Amazing. The cleansing violence that swept through Stockholm in Easy Money (2012) has left the city no safer for three misfits who seem incapable of heeding this sequel’s title.
Self-styled commando Niklas Brogren has returned home from paid service to the U.S. government determined to go underground, until an unrecognizable corpse that turns up in the basement of the building where he’s been living with his mother—and watching Taxi Driver a few too many times—turns his mind to a more activist project: finding and executing abusive men. Mahmud el-Askori, mired in debt to a rising star in the Born to Be Hated gang, finds that the price of extricating himself from his obligation is to incur a much graver obligation to Yugoslav crime boss Radovan Kranjic. Police Inspector Thomas Andrén turns in a by-the-numbers report on the dead man in Marie Brogren’s basement and then finds, to his astonishment, that the needle marks he plainly indicated on the victim’s arm are nowhere mentioned in the pathologist’s findings.

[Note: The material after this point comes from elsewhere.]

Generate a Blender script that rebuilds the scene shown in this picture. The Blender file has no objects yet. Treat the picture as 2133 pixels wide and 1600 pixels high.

At first, these three free agents seem to have little to do with each other, but although his prose style often seems based on Action Comics, Lapidus draws their stories together gradually, gradually, with the patience of Dickens. Once Andrén is forced off the case by a combination of anonymous threats, official pressure and the obligatory beatings, he wastes no time going independent and soon links the dead man whose drug use no one wants to know about to Olof Palme, the Swedish prime minister whose assassination has never been officially resolved. The case, once reopened, will inevitably ensnare both Niklas and Mahmud, though neither in the roles you might expect.
Outsized, low-minded, mannered (at least in English translation) and often downright tedious. But there’s no doubt that Lapidus creates a dark world that feels, while you’re immersed in it, like the whole world.